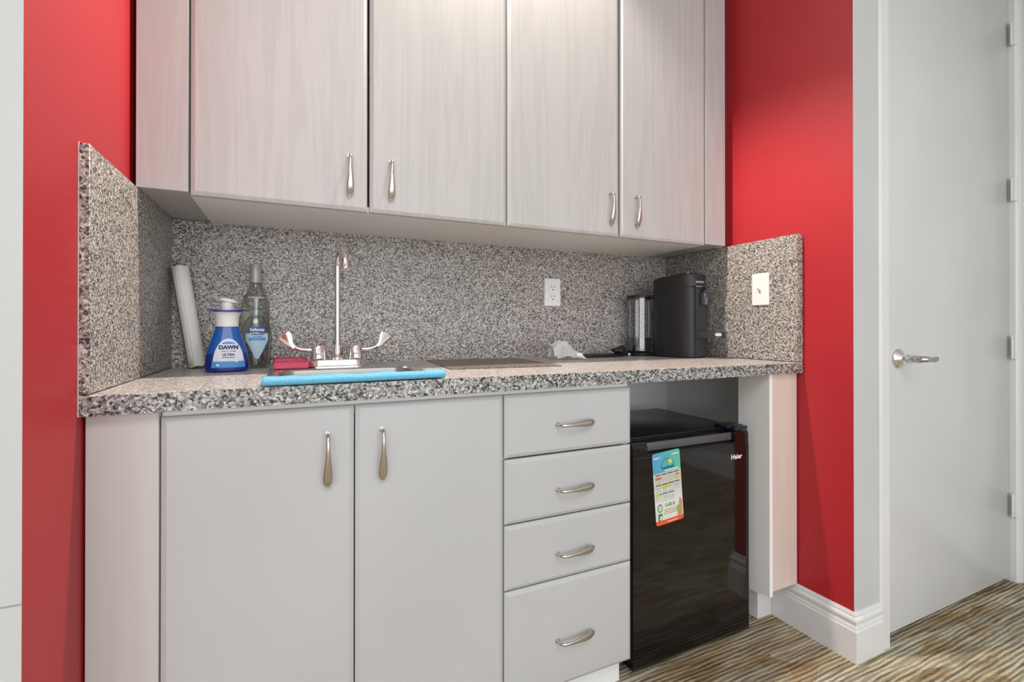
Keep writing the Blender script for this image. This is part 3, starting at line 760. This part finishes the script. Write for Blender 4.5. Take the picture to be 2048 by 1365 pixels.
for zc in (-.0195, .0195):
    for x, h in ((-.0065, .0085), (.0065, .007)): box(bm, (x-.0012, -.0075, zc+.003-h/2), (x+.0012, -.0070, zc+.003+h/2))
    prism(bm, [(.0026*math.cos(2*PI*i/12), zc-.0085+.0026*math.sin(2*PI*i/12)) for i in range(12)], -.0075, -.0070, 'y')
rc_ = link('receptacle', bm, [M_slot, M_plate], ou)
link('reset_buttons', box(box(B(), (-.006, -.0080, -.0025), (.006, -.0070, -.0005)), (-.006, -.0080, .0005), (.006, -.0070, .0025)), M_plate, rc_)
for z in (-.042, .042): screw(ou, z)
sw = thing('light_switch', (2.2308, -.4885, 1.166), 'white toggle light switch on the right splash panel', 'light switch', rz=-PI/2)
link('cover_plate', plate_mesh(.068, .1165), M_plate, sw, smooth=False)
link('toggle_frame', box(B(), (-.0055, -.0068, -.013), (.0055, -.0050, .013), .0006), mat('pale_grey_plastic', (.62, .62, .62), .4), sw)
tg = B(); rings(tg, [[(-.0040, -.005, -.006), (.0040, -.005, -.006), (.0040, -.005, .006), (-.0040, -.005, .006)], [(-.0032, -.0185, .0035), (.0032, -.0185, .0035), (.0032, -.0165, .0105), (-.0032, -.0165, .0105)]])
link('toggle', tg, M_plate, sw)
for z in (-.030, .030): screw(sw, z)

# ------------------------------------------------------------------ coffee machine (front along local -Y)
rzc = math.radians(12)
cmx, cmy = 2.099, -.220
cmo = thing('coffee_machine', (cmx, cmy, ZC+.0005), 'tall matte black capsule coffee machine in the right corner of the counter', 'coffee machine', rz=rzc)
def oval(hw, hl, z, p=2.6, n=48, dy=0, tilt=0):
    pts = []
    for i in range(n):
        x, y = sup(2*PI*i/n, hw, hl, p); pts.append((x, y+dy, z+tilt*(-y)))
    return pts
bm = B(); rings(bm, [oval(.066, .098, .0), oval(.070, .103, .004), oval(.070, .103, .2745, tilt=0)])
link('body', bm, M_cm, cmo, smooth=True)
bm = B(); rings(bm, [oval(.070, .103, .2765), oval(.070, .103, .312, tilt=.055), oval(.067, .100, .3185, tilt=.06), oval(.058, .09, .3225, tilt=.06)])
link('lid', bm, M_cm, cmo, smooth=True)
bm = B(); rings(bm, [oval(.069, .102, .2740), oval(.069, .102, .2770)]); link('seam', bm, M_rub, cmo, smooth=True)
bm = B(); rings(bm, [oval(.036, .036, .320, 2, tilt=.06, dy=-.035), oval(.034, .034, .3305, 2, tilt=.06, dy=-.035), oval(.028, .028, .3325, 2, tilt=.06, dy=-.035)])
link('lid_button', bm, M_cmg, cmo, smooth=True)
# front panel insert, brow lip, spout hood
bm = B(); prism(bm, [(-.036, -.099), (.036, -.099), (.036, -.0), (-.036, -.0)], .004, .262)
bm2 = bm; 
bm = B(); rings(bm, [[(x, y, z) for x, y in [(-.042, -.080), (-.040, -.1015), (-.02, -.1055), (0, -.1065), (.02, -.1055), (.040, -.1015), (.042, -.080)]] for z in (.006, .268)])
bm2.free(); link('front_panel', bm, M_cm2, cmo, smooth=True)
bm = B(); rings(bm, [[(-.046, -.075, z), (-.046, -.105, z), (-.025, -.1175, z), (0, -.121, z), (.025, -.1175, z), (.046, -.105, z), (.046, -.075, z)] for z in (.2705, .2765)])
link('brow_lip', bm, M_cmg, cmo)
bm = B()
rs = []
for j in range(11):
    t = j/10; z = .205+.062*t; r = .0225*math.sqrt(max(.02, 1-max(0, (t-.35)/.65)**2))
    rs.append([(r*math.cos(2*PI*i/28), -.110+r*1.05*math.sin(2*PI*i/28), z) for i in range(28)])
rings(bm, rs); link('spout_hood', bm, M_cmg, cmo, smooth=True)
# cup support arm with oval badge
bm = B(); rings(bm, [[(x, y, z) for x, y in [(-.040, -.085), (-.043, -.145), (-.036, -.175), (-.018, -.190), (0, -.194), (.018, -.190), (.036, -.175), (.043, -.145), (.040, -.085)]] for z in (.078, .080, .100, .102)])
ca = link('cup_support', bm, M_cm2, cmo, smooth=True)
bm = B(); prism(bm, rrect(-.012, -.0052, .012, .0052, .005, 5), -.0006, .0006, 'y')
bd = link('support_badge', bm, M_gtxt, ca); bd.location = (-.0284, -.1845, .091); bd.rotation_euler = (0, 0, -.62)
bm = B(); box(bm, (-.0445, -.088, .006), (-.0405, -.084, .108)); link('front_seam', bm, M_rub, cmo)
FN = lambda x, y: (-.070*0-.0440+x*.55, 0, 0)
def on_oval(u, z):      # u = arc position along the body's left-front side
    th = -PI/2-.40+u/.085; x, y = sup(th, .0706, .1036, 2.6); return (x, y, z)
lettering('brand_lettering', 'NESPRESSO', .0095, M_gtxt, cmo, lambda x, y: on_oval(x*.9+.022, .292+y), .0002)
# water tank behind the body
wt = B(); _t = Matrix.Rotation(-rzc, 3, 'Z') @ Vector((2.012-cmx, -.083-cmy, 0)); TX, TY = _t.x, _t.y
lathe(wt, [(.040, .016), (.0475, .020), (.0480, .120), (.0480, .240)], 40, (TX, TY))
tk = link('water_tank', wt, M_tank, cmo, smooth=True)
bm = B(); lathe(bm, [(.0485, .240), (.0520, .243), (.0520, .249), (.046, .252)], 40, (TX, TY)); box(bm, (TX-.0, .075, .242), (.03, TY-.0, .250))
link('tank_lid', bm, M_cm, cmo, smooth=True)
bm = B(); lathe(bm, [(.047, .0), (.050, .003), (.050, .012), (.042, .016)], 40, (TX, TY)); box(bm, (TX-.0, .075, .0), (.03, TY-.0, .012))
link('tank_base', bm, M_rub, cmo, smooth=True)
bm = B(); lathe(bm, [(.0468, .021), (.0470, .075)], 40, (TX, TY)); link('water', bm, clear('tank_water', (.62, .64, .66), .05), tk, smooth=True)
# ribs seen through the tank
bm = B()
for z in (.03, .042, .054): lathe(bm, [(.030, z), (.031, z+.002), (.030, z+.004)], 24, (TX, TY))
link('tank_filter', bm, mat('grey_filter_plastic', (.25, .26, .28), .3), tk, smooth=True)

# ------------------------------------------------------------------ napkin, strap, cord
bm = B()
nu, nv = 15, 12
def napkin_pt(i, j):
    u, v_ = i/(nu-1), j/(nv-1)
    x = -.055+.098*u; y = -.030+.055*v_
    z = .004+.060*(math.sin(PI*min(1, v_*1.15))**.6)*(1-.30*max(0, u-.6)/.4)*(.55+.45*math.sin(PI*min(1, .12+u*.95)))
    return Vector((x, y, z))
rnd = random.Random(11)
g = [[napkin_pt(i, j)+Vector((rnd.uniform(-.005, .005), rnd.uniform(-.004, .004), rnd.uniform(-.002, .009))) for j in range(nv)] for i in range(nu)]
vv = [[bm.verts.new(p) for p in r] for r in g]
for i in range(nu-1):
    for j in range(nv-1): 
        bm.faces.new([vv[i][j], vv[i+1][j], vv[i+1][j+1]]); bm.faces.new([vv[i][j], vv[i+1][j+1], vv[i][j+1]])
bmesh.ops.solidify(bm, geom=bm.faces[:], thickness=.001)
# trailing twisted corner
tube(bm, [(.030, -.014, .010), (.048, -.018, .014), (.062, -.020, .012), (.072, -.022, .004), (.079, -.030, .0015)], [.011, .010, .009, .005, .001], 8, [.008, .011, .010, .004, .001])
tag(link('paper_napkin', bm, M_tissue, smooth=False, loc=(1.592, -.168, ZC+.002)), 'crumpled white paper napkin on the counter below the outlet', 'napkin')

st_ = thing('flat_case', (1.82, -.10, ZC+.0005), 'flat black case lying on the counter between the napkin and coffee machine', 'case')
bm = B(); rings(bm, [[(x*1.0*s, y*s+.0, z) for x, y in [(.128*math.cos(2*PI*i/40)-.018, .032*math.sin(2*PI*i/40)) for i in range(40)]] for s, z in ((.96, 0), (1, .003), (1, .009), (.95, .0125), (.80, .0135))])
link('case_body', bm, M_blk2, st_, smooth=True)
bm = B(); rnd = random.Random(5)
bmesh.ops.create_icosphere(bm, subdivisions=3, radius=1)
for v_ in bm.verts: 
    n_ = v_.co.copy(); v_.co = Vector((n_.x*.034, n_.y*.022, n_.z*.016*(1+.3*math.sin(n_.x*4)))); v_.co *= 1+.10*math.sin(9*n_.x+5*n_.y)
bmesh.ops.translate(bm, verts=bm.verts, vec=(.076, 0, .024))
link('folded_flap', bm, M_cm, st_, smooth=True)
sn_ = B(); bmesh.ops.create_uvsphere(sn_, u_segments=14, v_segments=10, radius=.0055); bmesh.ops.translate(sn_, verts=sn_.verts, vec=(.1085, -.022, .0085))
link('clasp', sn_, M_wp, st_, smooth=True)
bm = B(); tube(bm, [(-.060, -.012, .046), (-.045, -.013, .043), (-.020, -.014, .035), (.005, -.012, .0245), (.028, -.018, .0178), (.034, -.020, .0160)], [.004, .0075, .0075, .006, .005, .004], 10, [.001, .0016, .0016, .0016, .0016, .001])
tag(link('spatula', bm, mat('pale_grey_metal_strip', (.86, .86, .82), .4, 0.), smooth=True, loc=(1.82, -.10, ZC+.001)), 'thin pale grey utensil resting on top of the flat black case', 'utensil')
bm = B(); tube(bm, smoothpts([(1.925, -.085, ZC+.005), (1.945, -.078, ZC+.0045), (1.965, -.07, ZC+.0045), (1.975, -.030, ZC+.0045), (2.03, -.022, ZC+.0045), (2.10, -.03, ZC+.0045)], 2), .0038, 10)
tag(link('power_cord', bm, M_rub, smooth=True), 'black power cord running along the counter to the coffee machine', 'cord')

▸ Task prompt:
Would you reproduce the lines above, from the very first through the line containing "for z in (-.030, .030): screw(sw, z)", exactly and without the pictures?

▸ Exercise output:
Keep writing the Blender script for this image. This is part 3, starting at line 760. This part finishes the script. Write for Blender 4.5. Take the picture to be 2048 by 1365 pixels.
for zc in (-.0195, .0195):
    for x, h in ((-.0065, .0085), (.0065, .007)): box(bm, (x-.0012, -.0075, zc+.003-h/2), (x+.0012, -.0070, zc+.003+h/2))
    prism(bm, [(.0026*math.cos(2*PI*i/12), zc-.0085+.0026*math.sin(2*PI*i/12)) for i in range(12)], -.0075, -.0070, 'y')
rc_ = link('receptacle', bm, [M_slot, M_plate], ou)
link('reset_buttons', box(box(B(), (-.006, -.0080, -.0025), (.006, -.0070, -.0005)), (-.006, -.0080, .0005), (.006, -.0070, .0025)), M_plate, rc_)
for z in (-.042, .042): screw(ou, z)
sw = thing('light_switch', (2.2308, -.4885, 1.166), 'white toggle light switch on the right splash panel', 'light switch', rz=-PI/2)
link('cover_plate', plate_mesh(.068, .1165), M_plate, sw, smooth=False)
link('toggle_frame', box(B(), (-.0055, -.0068, -.013), (.0055, -.0050, .013), .0006), mat('pale_grey_plastic', (.62, .62, .62), .4), sw)
tg = B(); rings(tg, [[(-.0040, -.005, -.006), (.0040, -.005, -.006), (.0040, -.005, .006), (-.0040, -.005, .006)], [(-.0032, -.0185, .0035), (.0032, -.0185, .0035), (.0032, -.0165, .0105), (-.0032, -.0165, .0105)]])
link('toggle', tg, M_plate, sw)
for z in (-.030, .030): screw(sw, z)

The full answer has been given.